Steve adds, “One silver lining of all of this, if there is one, has been getting to know the people in this community.”

While we were talking, a horn honked from the driveway. It was the mail delivery bringing a certified letter. The letter was from Mountain Valley Pipeline, and it was the same as their first and second letters, with one difference: the use of “we propose” in place of “we intend.”

“I take it one day at a time,” he says when asked if he feel any optimism about the prospects.


The same sentiment is echoed by Blair Boone. The next day, we met with Blair, his 90 year old mother, Mavis, and his sister, Sheila. The siblings drove home to Franklin that week, Blair from New York and Sheila from Newport News, to help Mavis monitor the farm and deny access to surveyors who were anticipated to show up that week.

Mavis is concise, “We get discouraged. I have no peace about it. But I’m not going down without a fight.”

The Boones’ farm has been in the family since 1946. Blair shows us the fields that are home to soybean and corn crops (some of the bottom land is leased to other farmers), a hidden spring, and an old, soaring hay barn.  Sheila describes the biodiversity of the area, listing animals seen like fox, quail, whippoorwills, and indigo buntings. Close to 100 acres stretch down to the banks of the Blackwater River, whose u-bend encircles the property just below the water supply for Rocky Mount.

“This is industrializing rural property, and it’s an irreversible process,” says Blair regarding the pipeline, which is currently drafted to cross the land multiple times. “We’re talking about cutting out a lot of the agricultural value of this place. The corn land, the soybean land, and two springs are right in its path.”

When an easement is negotiated, there are certain activities that are no longer permitted within it (for the MVP, the permanent easement is said to be 75 feet). Should the project be approved, prohibited activities would include driving heavy equipment and planting, a limitation of land use for many in the agricultural community.

As a resident of Buffalo, New York, Blair is familiar with natural gas pipelines, albeit smaller in size, (“they run all over,” he says) and it was these smaller lines he thought of when he first learned of the pipeline plans. It was the size and scope of the MVP– 42 inches in diameter– that caught his attention, and ultimately changed his mind.

“I thought this would be a local distribution line. Even as a through- line I thought, how bad could it be, we can work with them. We’ve discovered that you can’t work with them because they don’t deal in good faith.”

So far, surveyors have not made their way onto the Boones’ land. But confusion regarding dates of survey and potential for trespass, along with previous interactions with survey representatives, has left the family without trust. Several residents in Franklin found surveyors arriving days before the dates listed in the letters of intent they received. Some have denied access in person, only to have to deny again when the survey crew arrives at a later time.

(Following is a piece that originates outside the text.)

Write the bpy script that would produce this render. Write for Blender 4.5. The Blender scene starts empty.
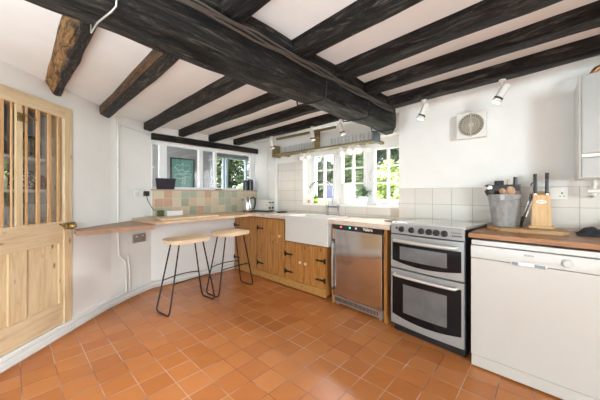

Mavis says, “We don’t know when to expect them to come, because you can’t always depend on what they say. We have to be on guard at all times.”

While MVP does not have claim to the use of eminent domain until their project is approved by FERC, many, like the Boones and the Bernards, are gearing up for legal battle ahead as the summer winds down.

“If it does get to the point where it’s approved, I’m not going to be negotiating this by myself,” Blair says.

“We don’t want to leave a stone unturned,” Sheila adds. “If there’s anything we can do, we’re working ourselves to death on it. We’ve got to do it while we can, because once it’s too late, it’s too late.”

Mountain Valley Pipeline, LLC is scheduled to submit its formal project application to FERC in October 2015. 

Correction and clarification, September 10, 2015:

This article describes the Boone farm as located below the water supply for the town of Rocky Mount. Rather, the route of the pipeline crosses the Blackwater River above the water supply.
The article also lists quail and whippoorwill as birds seen on the Boone property. The Boones met with the Virginia Department of Inland Game and Fisheries in 2014 to discuss efforts to restore these birds’ populations as they had once been abundant on the property.